A hipótese que nós avançamos é que o que aconteceu foi uma conjugação de fatores, entre esses elementos que tentavam impor esse Islão radical - e que não conseguiram fazer isso porque foram rejeitados pelas lideranças muçulmanas locais - com os elementos que faziam o garimpo. E hoje também está claro que no seio do "Al-Shabaab", pelo meio a nível das lideranças, há muitas pessoas que vêm do Congo e da Tanzânia.

DW África: Como foi possível a insurgência se alastrar tanto desde o primeiro ataque em Cabo Delgado?

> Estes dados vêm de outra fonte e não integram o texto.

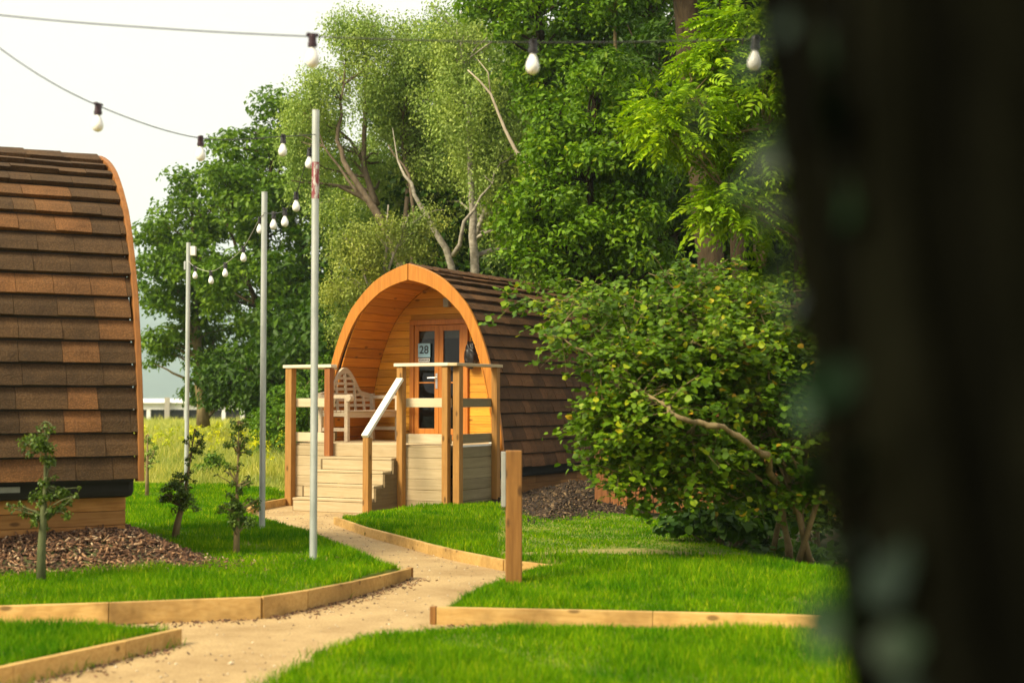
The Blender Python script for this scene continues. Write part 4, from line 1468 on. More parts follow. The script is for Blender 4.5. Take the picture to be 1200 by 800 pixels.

SC: O Estado [moçambicano] ignorou os avisos antes dos ataques. Porque houve tantos avisos por parte das lideranças islâmicas, que diziam que algo estranho se estava a passar ali. Depois do ataque de outubro de 2017, penso que o Governo também não levou [a questão] muito a sério. Houve a prisão de dezenas de pessoas e os ataques só voltaram a aparecer algum tempo depois, a partir de meados de 2018. E só aí é que o Governo levou a sério.

DW África: A solução passa por fechar a província, como dizem alguns analistas?

SC: Eu acho que sim, e, pelo menos por algum tempo, declarar "estado de sítio" em Cabo Delgado. Para controlar a situação é preciso um pouco de radicalismo. Mas o que está a acontecer também é que não se nota uma cooperação ativa por parte da Tanzânia neste assunto, tendo em conta que há elementos que mostram que cidadãos tanzanianos que estiveram a praticar crimes na Tanzânia e que eram procurados pela polícia fugiram para Moçambique e juntaram-se ao "Al-Shabaab".

E outra coisa. O Presidente da Tanzânia, John Magufuli, foi um dos presidentes ausentes na tomada de posse do Presidente [moçambicano] Filipe Nyusi. E nós colocamos a questão: Mas porquê? Portanto, há alguma coisa que precisa também de ser resolvida entre as lideranças dos dois países para que haja sucesso no combate à insurgência em Cabo Delgado.